*PROBLEM TO WORK ON*
Set down exactly the lines from the one containing "Write part 4" through the last line of the records below, both included, and nothing else.

========================================

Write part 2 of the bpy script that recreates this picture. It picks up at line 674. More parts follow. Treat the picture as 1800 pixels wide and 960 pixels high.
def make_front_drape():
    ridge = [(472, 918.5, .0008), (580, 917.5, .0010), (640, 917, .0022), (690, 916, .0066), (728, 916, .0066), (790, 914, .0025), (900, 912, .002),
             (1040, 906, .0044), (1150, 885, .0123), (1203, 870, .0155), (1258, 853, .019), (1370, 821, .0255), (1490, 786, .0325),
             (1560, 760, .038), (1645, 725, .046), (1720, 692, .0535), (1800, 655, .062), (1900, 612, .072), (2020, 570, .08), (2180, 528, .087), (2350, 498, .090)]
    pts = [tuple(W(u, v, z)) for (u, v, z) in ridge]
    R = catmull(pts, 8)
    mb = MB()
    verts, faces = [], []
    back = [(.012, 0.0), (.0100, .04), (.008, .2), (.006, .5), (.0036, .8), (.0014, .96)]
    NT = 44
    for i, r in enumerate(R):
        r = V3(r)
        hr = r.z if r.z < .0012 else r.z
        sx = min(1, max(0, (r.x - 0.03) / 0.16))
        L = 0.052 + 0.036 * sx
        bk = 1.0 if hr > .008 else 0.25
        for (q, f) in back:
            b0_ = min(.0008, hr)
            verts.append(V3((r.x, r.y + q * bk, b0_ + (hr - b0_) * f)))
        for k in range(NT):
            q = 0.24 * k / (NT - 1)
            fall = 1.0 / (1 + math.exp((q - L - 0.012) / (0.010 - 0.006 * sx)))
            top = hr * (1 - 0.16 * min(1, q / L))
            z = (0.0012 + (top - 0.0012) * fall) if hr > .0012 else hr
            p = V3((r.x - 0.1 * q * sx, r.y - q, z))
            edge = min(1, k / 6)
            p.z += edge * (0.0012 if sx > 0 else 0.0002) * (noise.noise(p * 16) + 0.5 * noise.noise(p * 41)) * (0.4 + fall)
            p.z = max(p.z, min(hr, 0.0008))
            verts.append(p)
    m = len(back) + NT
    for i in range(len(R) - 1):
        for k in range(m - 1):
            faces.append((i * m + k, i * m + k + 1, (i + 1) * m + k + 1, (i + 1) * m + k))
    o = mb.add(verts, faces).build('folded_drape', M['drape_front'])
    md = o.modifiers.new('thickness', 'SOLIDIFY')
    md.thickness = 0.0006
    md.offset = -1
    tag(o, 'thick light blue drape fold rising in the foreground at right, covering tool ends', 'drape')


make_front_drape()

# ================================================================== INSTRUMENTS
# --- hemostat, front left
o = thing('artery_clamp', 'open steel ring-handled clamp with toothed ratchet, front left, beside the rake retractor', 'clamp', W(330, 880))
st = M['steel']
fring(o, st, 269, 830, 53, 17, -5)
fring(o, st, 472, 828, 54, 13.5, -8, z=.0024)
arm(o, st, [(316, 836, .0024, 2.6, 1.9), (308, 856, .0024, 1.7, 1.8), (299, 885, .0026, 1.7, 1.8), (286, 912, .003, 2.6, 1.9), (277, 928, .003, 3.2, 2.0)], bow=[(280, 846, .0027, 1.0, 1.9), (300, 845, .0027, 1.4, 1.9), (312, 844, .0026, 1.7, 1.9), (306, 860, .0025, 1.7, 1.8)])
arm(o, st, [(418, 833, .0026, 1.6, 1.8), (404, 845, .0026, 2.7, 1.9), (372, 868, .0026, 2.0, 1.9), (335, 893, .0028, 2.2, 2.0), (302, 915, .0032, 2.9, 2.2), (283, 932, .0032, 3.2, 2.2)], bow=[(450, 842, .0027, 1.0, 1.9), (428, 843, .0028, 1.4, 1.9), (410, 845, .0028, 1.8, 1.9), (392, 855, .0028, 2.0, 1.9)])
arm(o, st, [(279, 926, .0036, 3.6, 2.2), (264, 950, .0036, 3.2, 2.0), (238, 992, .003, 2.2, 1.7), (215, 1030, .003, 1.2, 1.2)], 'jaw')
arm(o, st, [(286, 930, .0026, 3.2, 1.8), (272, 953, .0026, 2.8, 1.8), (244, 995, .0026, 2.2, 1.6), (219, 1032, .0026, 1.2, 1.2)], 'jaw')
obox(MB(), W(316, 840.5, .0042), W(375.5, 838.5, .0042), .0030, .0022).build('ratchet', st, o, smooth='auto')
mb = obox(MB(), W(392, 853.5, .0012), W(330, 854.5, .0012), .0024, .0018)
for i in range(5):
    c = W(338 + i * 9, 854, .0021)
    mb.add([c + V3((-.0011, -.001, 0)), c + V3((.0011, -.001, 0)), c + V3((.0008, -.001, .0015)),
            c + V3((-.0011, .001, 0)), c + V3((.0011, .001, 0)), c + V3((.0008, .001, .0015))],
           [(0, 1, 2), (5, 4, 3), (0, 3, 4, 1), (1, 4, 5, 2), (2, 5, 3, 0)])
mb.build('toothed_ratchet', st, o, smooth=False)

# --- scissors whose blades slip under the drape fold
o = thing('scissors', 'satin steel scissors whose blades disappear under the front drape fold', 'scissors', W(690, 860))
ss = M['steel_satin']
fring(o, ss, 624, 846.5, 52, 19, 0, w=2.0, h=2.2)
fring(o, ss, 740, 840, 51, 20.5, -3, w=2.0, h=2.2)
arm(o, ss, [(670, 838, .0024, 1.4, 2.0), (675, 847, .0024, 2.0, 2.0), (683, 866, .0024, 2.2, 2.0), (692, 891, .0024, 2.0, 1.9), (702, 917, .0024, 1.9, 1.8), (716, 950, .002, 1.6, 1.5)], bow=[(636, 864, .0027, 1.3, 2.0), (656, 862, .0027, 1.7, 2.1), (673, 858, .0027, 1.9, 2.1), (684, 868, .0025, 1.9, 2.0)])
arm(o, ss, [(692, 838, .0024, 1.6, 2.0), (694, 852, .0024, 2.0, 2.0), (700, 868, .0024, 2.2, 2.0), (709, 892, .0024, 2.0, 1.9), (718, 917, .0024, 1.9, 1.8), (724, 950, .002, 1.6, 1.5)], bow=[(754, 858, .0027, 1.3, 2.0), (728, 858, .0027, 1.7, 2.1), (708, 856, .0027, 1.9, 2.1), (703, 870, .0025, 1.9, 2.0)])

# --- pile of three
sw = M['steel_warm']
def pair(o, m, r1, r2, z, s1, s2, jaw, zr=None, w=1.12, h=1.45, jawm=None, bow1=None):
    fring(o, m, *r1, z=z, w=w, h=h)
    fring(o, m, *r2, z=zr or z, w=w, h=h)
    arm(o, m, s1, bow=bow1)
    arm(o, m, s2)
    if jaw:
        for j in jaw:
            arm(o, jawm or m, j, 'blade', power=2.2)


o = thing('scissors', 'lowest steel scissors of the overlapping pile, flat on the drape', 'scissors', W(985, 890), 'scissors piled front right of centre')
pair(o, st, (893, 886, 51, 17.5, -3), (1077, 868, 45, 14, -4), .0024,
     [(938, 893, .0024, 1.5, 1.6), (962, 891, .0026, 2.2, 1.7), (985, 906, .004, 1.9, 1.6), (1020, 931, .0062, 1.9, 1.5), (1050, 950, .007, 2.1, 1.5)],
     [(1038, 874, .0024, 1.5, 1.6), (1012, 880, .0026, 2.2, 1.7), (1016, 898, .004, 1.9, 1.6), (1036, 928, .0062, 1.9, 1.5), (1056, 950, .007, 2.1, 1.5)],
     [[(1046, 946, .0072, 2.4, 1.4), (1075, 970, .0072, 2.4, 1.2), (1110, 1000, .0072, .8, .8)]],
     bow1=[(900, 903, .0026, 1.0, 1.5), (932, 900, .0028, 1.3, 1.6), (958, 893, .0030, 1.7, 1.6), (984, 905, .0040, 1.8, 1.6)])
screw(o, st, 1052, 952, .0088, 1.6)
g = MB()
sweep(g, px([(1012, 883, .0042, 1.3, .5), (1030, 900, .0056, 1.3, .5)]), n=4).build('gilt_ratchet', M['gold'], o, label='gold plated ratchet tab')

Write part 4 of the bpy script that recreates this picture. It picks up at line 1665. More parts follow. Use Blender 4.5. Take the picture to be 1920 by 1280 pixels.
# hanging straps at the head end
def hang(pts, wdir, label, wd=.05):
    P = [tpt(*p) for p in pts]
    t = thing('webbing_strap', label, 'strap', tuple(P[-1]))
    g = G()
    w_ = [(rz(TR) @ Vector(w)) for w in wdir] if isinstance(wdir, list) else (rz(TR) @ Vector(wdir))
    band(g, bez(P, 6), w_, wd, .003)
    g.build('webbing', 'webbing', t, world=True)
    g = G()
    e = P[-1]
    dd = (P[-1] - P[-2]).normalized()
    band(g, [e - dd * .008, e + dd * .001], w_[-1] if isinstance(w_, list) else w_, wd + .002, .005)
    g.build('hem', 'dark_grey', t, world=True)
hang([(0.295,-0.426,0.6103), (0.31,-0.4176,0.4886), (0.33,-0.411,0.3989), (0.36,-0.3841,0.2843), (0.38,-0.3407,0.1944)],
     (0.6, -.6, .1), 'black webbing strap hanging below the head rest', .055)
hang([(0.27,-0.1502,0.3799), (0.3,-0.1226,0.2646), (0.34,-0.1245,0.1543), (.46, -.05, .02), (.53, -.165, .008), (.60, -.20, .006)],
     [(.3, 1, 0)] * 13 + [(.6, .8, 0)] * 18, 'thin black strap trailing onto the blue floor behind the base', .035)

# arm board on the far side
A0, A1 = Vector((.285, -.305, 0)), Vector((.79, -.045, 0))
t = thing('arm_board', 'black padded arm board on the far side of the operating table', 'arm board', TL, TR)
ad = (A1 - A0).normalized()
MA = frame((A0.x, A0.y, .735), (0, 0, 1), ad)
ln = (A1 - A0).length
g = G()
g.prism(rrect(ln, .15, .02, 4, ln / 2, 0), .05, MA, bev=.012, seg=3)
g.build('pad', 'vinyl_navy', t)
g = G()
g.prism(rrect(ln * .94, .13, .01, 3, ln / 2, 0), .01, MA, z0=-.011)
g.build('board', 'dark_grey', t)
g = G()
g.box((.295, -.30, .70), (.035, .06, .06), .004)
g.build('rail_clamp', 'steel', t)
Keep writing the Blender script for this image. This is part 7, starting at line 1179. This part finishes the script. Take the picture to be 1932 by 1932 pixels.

========================================

*FULL SOLUTION*
Write part 4 of the bpy script that recreates this picture. It picks up at line 1665. More parts follow. Use Blender 4.5. Take the picture to be 1920 by 1280 pixels.
# hanging straps at the head end
def hang(pts, wdir, label, wd=.05):
    P = [tpt(*p) for p in pts]
    t = thing('webbing_strap', label, 'strap', tuple(P[-1]))
    g = G()
    w_ = [(rz(TR) @ Vector(w)) for w in wdir] if isinstance(wdir, list) else (rz(TR) @ Vector(wdir))
    band(g, bez(P, 6), w_, wd, .003)
    g.build('webbing', 'webbing', t, world=True)
    g = G()
    e = P[-1]
    dd = (P[-1] - P[-2]).normalized()
    band(g, [e - dd * .008, e + dd * .001], w_[-1] if isinstance(w_, list) else w_, wd + .002, .005)
    g.build('hem', 'dark_grey', t, world=True)
hang([(0.295,-0.426,0.6103), (0.31,-0.4176,0.4886), (0.33,-0.411,0.3989), (0.36,-0.3841,0.2843), (0.38,-0.3407,0.1944)],
     (0.6, -.6, .1), 'black webbing strap hanging below the head rest', .055)
hang([(0.27,-0.1502,0.3799), (0.3,-0.1226,0.2646), (0.34,-0.1245,0.1543), (.46, -.05, .02), (.53, -.165, .008), (.60, -.20, .006)],
     [(.3, 1, 0)] * 13 + [(.6, .8, 0)] * 18, 'thin black strap trailing onto the blue floor behind the base', .035)

# arm board on the far side
A0, A1 = Vector((.285, -.305, 0)), Vector((.79, -.045, 0))
t = thing('arm_board', 'black padded arm board on the far side of the operating table', 'arm board', TL, TR)
ad = (A1 - A0).normalized()
MA = frame((A0.x, A0.y, .735), (0, 0, 1), ad)
ln = (A1 - A0).length
g = G()
g.prism(rrect(ln, .15, .02, 4, ln / 2, 0), .05, MA, bev=.012, seg=3)
g.build('pad', 'vinyl_navy', t)
g = G()
g.prism(rrect(ln * .94, .13, .01, 3, ln / 2, 0), .01, MA, z0=-.011)
g.build('board', 'dark_grey', t)
g = G()
g.box((.295, -.30, .70), (.035, .06, .06), .004)
g.build('rail_clamp', 'steel', t)
Keep writing the Blender script for this image. This is part 7, starting at line 1179. This part finishes the script. Take the picture to be 1932 by 1932 pixels.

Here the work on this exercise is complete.